Report hails volunteers' endeavours

Land search and rescue incidents cost the country $116 million in health costs last year, but an economic assessment report shows the cost would be much higher without LandSAR volunteers.

The report, by economists Helen and Guy Scott, calculated the health and injury costs of people rescued from the 714 land search and rescue incidents in the 2006/07 financial year.

LandSAR was involved in 224 of the incidents.

In the Southern LandSAR region - Otago, Southland and Stewart Island - 441 man hours were spent on 42 search and rescue operations in Otago and Southland during that period.

The report showed that, nationally, LandSAR volunteers contributed $3 million of time to the searches.

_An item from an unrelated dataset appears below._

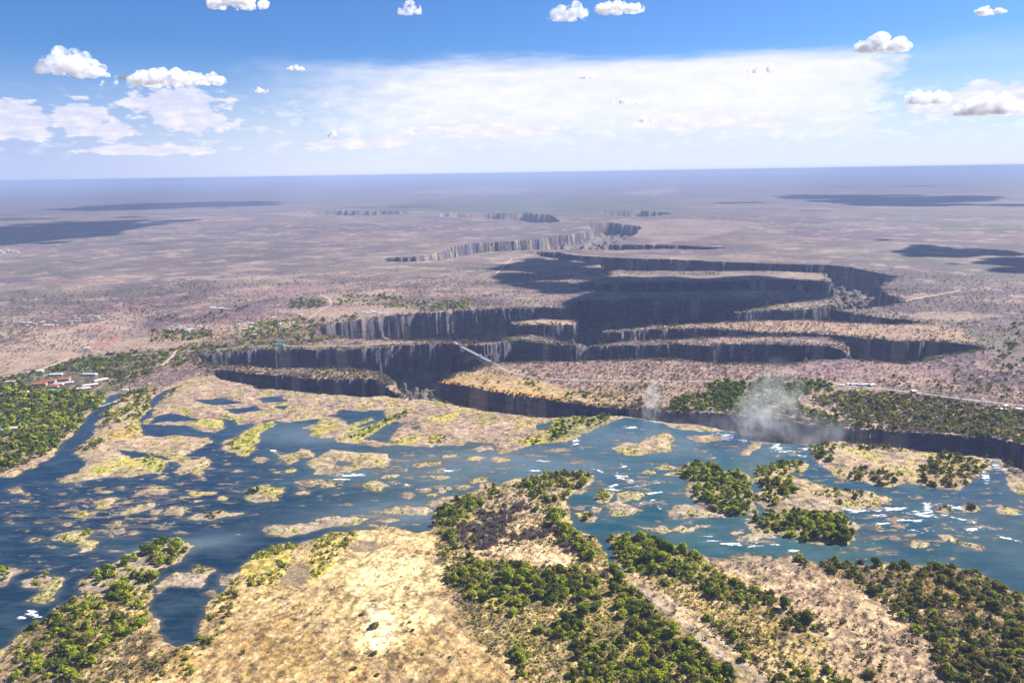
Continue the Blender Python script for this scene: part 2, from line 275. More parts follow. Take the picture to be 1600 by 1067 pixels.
# ground colour zones: polygon in the photo, colour (linear), feather in metres, warp in metres, strength
TAN=(0.48,0.36,0.23); GOLD=(0.50,0.36,0.17); ORA=(0.52,0.27,0.10); WHI=(0.90,0.80,0.62); PNK=(0.50,0.35,0.27); GRS=(0.22,0.26,0.06); YEL=(0.46,0.42,0.10)
MAU=(0.26,0.19,0.17); GRY=(0.23,0.20,0.18); RED=(0.46,0.24,0.17); DKG=(0.07,0.09,0.03); BRN=(0.16,0.11,0.07); PUR=(0.17,0.13,0.13)
ZONE = [
 ([(-100,590),(30,588),(70,575),(130,560),(200,552),(262,548),(262,575),(210,600),(172,618),(140,640),(110,680),(70,718),(30,733),(-100,745)], (0.13,0.16,0.05), 14, 20, .9),
 ([(30,742),(70,722),(110,683),(137,650),(125,662),(90,690),(60,706),(20,715),(-60,718),(-60,745)], PNK, 6, 8, .9),
 ([(155,570),(200,560),(275,560),(330,575),(300,590),(230,608),(180,605)], MAU, 15, 20, .7),
 ([(290,545),(330,535),(430,530),(480,540),(720,538),(720,548),(400,548),(300,560)], (0.22,0.21,0.10), 15, 20, .8),
 ([(340,530),(380,515),(480,512),(470,500),(400,505),(340,515),(310,527)], (0.50,0.38,0.18), 14, 18, .8),
 ([(215,530),(280,525),(330,528),(310,545),(200,550),(150,555),(130,545)], TAN, 14, 20, .8),
 ([(50,512),(130,512),(175,508),(165,516),(100,518)], RED, 14, 10, .9),
 ([(130,545),(160,528),(180,520),(190,530),(160,548)], RED, 14, 10, .8),
 ([(-50,560),(110,548),(130,556),(20,585),(-50,600)], TAN, 14, 20, .7),
 ([(350,455),(480,450),(470,465),(380,468)], (0.42,0.27,0.22), 30, 30, .8),
 ([(495,462),(530,475),(600,480),(560,470),(520,460)], TAN, 20, 20, .8),
 ([(450,482),(560,480),(650,478),(660,490),(560,498),(460,494)], TAN, 20, 20, .85),
 ([(680,598),(700,588),(760,582),(800,588),(860,600),(900,612),(960,625),(960,636),(900,630),(800,616),(720,603)], GOLD, 5, 9, .95),
 ([(676,599),(690,594),(800,612),(870,622),(900,630),(890,634),(800,619),(720,605)], ORA, 4, 5, .85),
 ([(335,579),(400,584),(480,590),(590,590),(590,595),(480,594),(400,588),(335,583)], (0.58,0.36,0.14), 4, 3, .95),
 ([(800,560),(900,566),(1000,563),(1130,570),(1230,572),(1320,566),(1420,571),(1480,575),(1500,600),(1300,596),(1100,592),(900,590),(800,578)], (0.40,0.28,0.24), 12, 20, .85),
 ([(860,604),(1000,600),(1110,604),(1130,625),(1060,635),(960,635)], (0.36,0.26,0.18), 12, 20, .8),
 ([(1180,640),(1230,655),(1262,664),(1200,652),(1100,646),(1060,644),(1060,640)], GRS, 4, 5, .9),
 ([(940,512),(1060,506),(1200,501),(1300,503),(1430,508),(1500,515),(1530,535),(1400,531),(1300,523),(1200,519),(1100,512),(1000,515)], (0.58,0.40,0.24), 10, 12, .9),
 ([(1400,490),(1500,488),(1580,495),(1500,502),(1440,500)], TAN, 20, 20, .8),
 ([(1405,465),(1440,459),(1470,461),(1430,470)], TAN, 12, 10, .9),
 ([(800,503),(840,499),(897,501),(901,507),(830,508)], (0.62,0.45,0.25), 4, 4, .95),
 ([(1000,432),(1290,429),(1295,437),(1100,438),(1000,438)], TAN, 15, 14, .8),
 ([(1000,398),(1150,402),(1300,408),(1290,412),(1100,406)], (0.45,0.33,0.26), 30, 30, .8),
 ([(960,345),(1100,343),(1200,350),(1150,362),(1040,380),(1000,372)], (0.45,0.33,0.26), 90, 90, .7),
 ([(620,300),(760,292),(850,296),(800,302),(700,304)], (0.5,0.35,0.27), 300, 200, .6),
 ([(960,303),(1030,295),(1060,297),(1020,306)], (0.5,0.35,0.27), 300, 200, .7),
 ([(950,275),(1040,275),(1060,279),(960,280)], (0.55,0.38,0.27), 500, 300, .7),
 ([(600,320),(700,308),(900,305),(1020,310),(1080,330),(900,332),(700,333),(560,328)], (0.09,0.14,0.10), 300, 300, .9),
 ([(260,343),(330,339),(395,342),(390,346),(300,348)], (0.50,0.30,0.2), 80, 50, .8),
 ([(420,335),(460,332),(510,335),(480,340)], (0.5,0.38,0.3), 80, 50, .6),
 ([(1330,342),(1600,352),(1600,360),(1400,352)], (0.10,0.14,0.07), 60, 60, .7),
 # river shelves and islands
 ([(235,612),(340,590),(540,622),(700,632),(980,650),(980,690),(800,705),(600,700),(230,690)], (0.36,0.25,0.20), 12, 20, .9),
 ([(330,600),(480,618),(640,632),(760,650),(760,662),(620,645),(480,640),(360,615)], (0.33,0.25,0.21), 10, 18, .8),
 ([(115,745),(160,725),(190,715),(250,720),(260,735),(200,742)], YEL, 6, 14, .8),
 ([(172,672),(200,668),(222,672),(220,682),(190,692),(165,690)], (0.6,0.42,0.15), 8, 12, .9),
 ([(150,690),(220,685),(320,686),(300,700),(200,700),(150,720),(130,745)], PNK, 10, 14, .7),
 ([(225,722),(245,715),(262,725),(250,738),(235,735)], (0.17,0.22,0.05), 6, 8, .8),
 ([(285,656),(350,655),(348,668),(320,672)], YEL, 6, 9, .8), ([(345,695),(385,672),(430,656),(432,664),(400,690),(380,712)], (0.38,0.38,0.09), 6, 10, .85),
 ([(495,650),(525,652),(530,664),(500,685),(480,680)], YEL, 6, 10, .8),
 ([(545,665),(575,655),(640,645),(600,672),(560,690),(540,682)], (0.28,0.32,0.07), 5, 9, .85),
 ([(610,692),(640,680),(665,682),(640,694)], YEL, 5, 7, .9), ([(665,694),(675,682),(697,684),(690,692)], YEL, 5, 7, .9),
 ([(650,664),(680,655),(720,642),(715,655),(690,664)], YEL, 6, 8, .85),
 ([(812,695),(830,682),(852,688),(840,697)], YEL, 5, 7, .9), ([(855,690),(850,670),(875,650),(895,645),(960,646),(950,662),(925,674),(880,688)], (0.18,0.22,0.06), 6, 8, .85),
 ([(1062,735),(1075,723),(1125,725),(1178,752),(1183,790),(1180,806),(1130,806),(1090,784)], (0.20,0.19,0.08), 6, 8, .85),
 ([(1178,732),(1262,725),(1400,780),(1337,820),(1330,851),(1255,847),(1168,811),(1178,775)], (0.44,0.32,0.20), 6, 10, .9),
 ([(1168,811),(1200,795),(1290,803),(1337,820),(1330,851),(1255,847)], (0.22,0.22,0.07), 6, 10, .85),
 ([(1268,700),(1320,690),(1540,716),(1547,728),(1490,766),(1310,746),(1273,720)], (0.46,0.34,0.23), 6, 12, .9),
 ([(1450,715),(1545,718),(1530,745),(1490,765),(1460,762),(1450,740)], (0.25,0.20,0.08), 8, 10, .7),
 # near bank
 ([(1100,860),(1240,865),(1330,890),(1420,950),(1470,1010),(1500,1067),(1300,1067),(1250,980),(1120,900),(1080,880)], (0.42,0.32,0.25), 8, 14, .9),
 ([(1105,868),(1225,872),(1300,905),(1220,905),(1130,885)], (0.30,0.24,0.22), 8, 14, .9),
 ([(1225,868),(1300,876),(1480,880),(1570,912),(1700,1000),(1700,1100),(1520,1067),(1440,990),(1350,930),(1260,890)], (0.17,0.13,0.05), 8, 12, .9),
 ([(1445,905),(1520,915),(1560,960),(1500,960),(1440,925)], (0.36,0.22,0.08), 8, 12, .7),
 ([(676,800),(745,765),(830,745),(930,740),(880,790),(940,850),(1000,905),(1040,940),(1230,1067),(800,1067),(740,1000),(690,900)], (0.30,0.25,0.10), 8, 14, .95),
 ([(740,790),(800,765),(850,800),(900,850),(930,880),(820,885),(740,850)], (0.52,0.39,0.30), 8, 14, .9),
 ([(745,850),(800,842),(900,868),(880,885),(800,890),(700,870)], (0.66,0.50,0.38), 6, 12, .9),
 ([(942,840),(1050,850),(1110,880),(1130,895),(1280,1000),(1330,1067),(1240,1067),(1100,985),(1000,905)], (0.37,0.29,0.13), 8, 12, .95),
 ([(950,845),(1050,850),(1110,880),(1090,910),(1000,900)], (0.22,0.22,0.07), 8, 12, .8),
 ([(966,895),(1000,905),(1030,940),(1090,985),(1150,1030),(1190,1067),(1240,1067),(1130,985),(1070,950),(1010,905),(975,890)], (0.48,0.36,0.27), 5, 6, .95),
 ([(850,960),(900,955),(890,975),(850,975)], (0.6,0.38,0.22), 5, 6, .6),
 # central sand spit
 ([(380,880),(470,850),(560,828),(676,825),(690,900),(740,1000),(830,1067),(230,1067),(270,1020),(330,950)], (0.50,0.38,0.22), 8, 12, .95),
 ([(225,1067),(300,1010),(420,960),(560,1000),(560,1067)], (0.34,0.23,0.11), 20, 25, .85),
 ([(600,985),(760,990),(840,1067),(580,1067)], (0.36,0.24,0.12), 20, 20, .7),
 ([(570,830),(660,828),(680,850),(690,900),(680,940),(600,920),(540,900),(500,880),(520,850)], (0.72,0.56,0.36), 12, 16, .85),
 ([(545,900),(590,870),(650,880),(660,930),(680,970),(650,1000),(600,1025),(560,1030),(545,980)], (0.86,0.70,0.46), 8, 14, .85),
 ([(575,925),(600,945),(630,975),(625,1005),(595,1010),(570,990),(575,960),(570,935)], WHI, 5, 14, .8),
 ([(630,870),(690,885),(680,930),(620,930),(590,905)], (0.80,0.65,0.44), 5, 12, .7),
 ([(370,900),(385,870),(430,848),(470,850),(455,880),(440,910),(400,915)], (0.42,0.38,0.09), 5, 9, .9),
 ([(485,880),(490,845),(550,830),(560,840),(520,880),(500,900),(485,910)], (0.44,0.40,0.10), 5, 9, .85),
 ([(100,1067),(40,1040),(40,990),(120,940),(235,935),(235,975),(190,1010),(130,1067)], (0.17,0.16,0.05), 8, 12, .9),
 ([(100,965),(160,940),(220,960),(170,1000),(110,1000)], (0.50,0.36,0.19), 6, 14, .7),
 ([(150,1067),(210,1000),(240,960),(275,1010),(225,1067)], BRN, 6, 14, .9),
]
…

LandSAR deputy chairman John Scobie, from Blenheim, said the figure told only part of the story.

‘‘We have 2500 people who are ready to drop what they are doing at a moment's notice and go and look for people who are lost.

‘‘They give up their family time and put their own safety at risk and invest their emotions in looking for other people,'' Mr Scobie said.

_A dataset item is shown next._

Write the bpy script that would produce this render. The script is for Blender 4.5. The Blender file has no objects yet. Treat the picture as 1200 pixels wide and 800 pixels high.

Volunteers also usually paid for their own transport, food and equipment, which was not counted in the report.

The SAR head of police Senior Sergeant Geoffrey Logan said it was a tribute to LandSAR that the cost was not higher.

‘‘If the police did not have access to [LandSAR's] voluntary resources, the costs would have to come out of police's and essentially, taxpayers' pockets.''

The report concluded that the service provided a savings not quantifiable for police and for injury costs - without Land-SAR, rescues would be less effective, scaled back or, at worst, not undertaken because of fewer resources.

Mr Scobie said the report was commissioned as part of a new strategic direction for the recently restructured LandSAR organisation.

LandSAR's national office was funded by New Zealand Police before the restructuring.
The organisation was looking to diversify its funding sources, its 2007 annual report said.

It already received funding from donors and the outdoor safety lottery and had applied to several gaming trusts for funds. LandSAR was also looking to engage with major commercial organisations for sponsorship, the report said.